POTENTIAL PARTNERSHIPS

Fintechs use partnerships to speed up implementation and offer a variety of solutions to its customers. Part of the Fintech revolution we are seeing is based on these partnerships, with the unbundling of banking processes and their provision as a service, using the provider’s bank license, infrastructure, and relationship with regulators. This partnership is known as Banking as a Service, or BaaS.

The BaaS model allows for any business to build a financial brand and embed financial services into its customer experience, as shown in the illustration. But while this makes it easy to build and start a Fintech business, it is important that the company keeps control of the customer experience and ensures that specific requirements are incorporated in the systems, regardless of how many services are outsourced.

Illustration by Stuart Harle.

There are other established forms of partnerships such as white labels, or distribution contracts, and other partnerships customised to each case, where one company uses another company license or service with specific contracts. This is normally remunerated through commissions.

Such practices are very particular and intense within Fintechs and are enabling many new companies and solutions to grow with no deep investment. This enables a fast-learning curve. As a result, new entrants both small and large and including Mobile Network Operators and social media businesses.

A clear Budget for Pilot

Normally, Fintech start-ups do not have external funding until the pilot, when they will have something more tangible to show to potential investors. So, it is fundamental for you to understand how much money you need at this stage, so you can perform your test of concept and pilot and have a solid proposal to show to potential investors.

To properly budget, the decisions regarding the business model and architecture must be taken into consideration. This means deciding how much will be built internally vs. acquired from third parties, as this usually means a trade-off between higher set-up costs (to build in-house) vs. higher cost per transaction (acquiring from a provider).

There are many ways to have money flowing into your idea, which we will discuss next.

Sources of Funding

Although the normal steps of a start-up journey apply to Fintech, they may require some steroids, depending on the business model.

The normal funding cycle starts with money from the founders and family to build the pilot and what is called a minimum viable product (MVP) to test the product and proposition with some customers.

Once you have proved that the product works efficiently and there are customers interested in it, it is time to seek external funding to support the growth.

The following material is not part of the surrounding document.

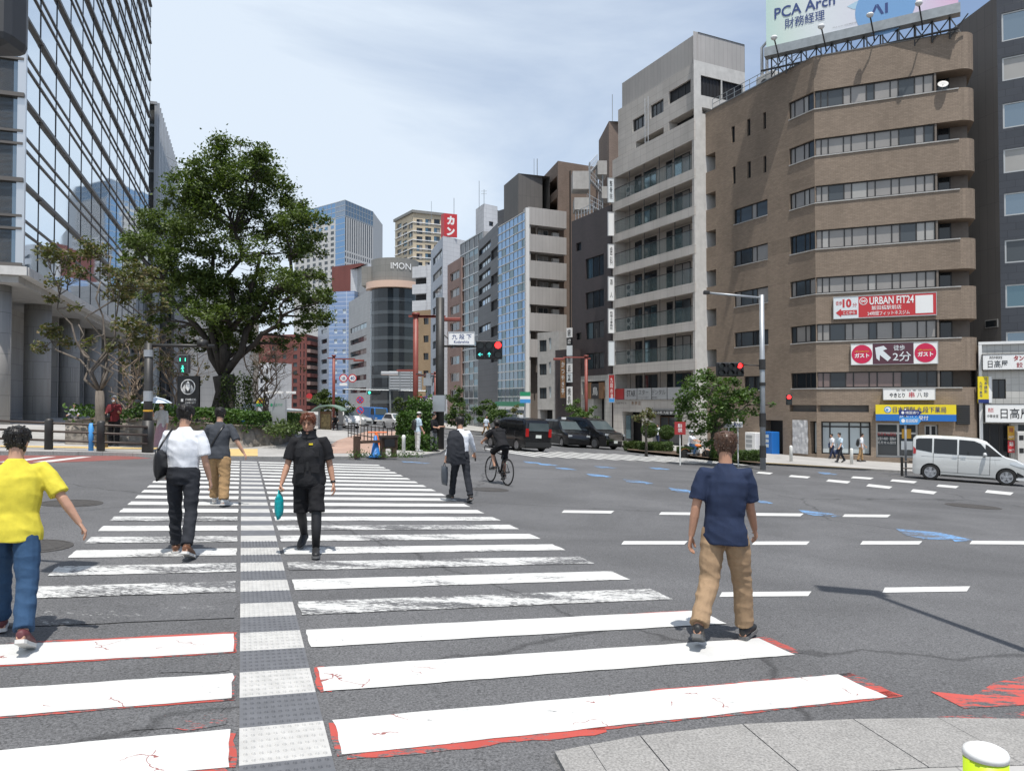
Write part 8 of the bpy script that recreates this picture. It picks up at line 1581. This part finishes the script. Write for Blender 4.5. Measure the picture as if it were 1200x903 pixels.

This is the stage where angel investors or crowdfunding enter. Angel investors are individuals that use their own money to invest in businesses at an early stage. Crowdfunding is the raising of funds or equity from many people via an internet-based platform. Some Fintech business model funding gets challenging. As the business models often involve subsidising user acquisition, the investment required to achieve a sustainable business model is significant. So, when seeking additional funding, Fintechs try find creative ways to acquire many customers/users to make a case that the target market will accept the concept.

This type of big money funding usually comes from venture capital or private equity firms, and when done properly can allow companies to focus purely on growth and scale without the burden of oversight by public shareholders. However, there are questions of whether the economics of these start-ups can work and if the business model is sustainable.

This makes up a significant challenge for Fintechs, many of which are still not profitable and have a continuous need for capital as they complete their innovation cycle: attracting new customers, refining propositions, and ultimately monetising their scale to turn a profit. When liquidity is reduced, Fintechs find themselves forced to look for ways to reduce costs, increase margins, and find more sustainable growth channels.

Finally, it is important to understand that the funding depends on the level of development of local capital markets. In countries where there is less venture capital available, this will limit or reduce the speed of growth of Fintechs, especially those that are thirstier for funds.

In such scenarios, an alternative is to seek funds outside the Fintech’s home country and even eventually move the headquarters closer to where the funding is. (It’s no accident that many Fintechs from outside the US will try to establish a base in San Francisco or Silicon Valley, close to the epicentre of venture capitalists.)

To help Fintechs raise funds, many specialists can help to prepare the material to be presented to all kinds of investors, from a self-service crowdfunding platform to a sophisticated investment consultant who can help with an IPO. What is important is not to burn money at each step, otherwise you may end up putting in a lot of effort seeking money not needed, as the higher the amount involved, the more complex the process and the requirements for fundraising and management.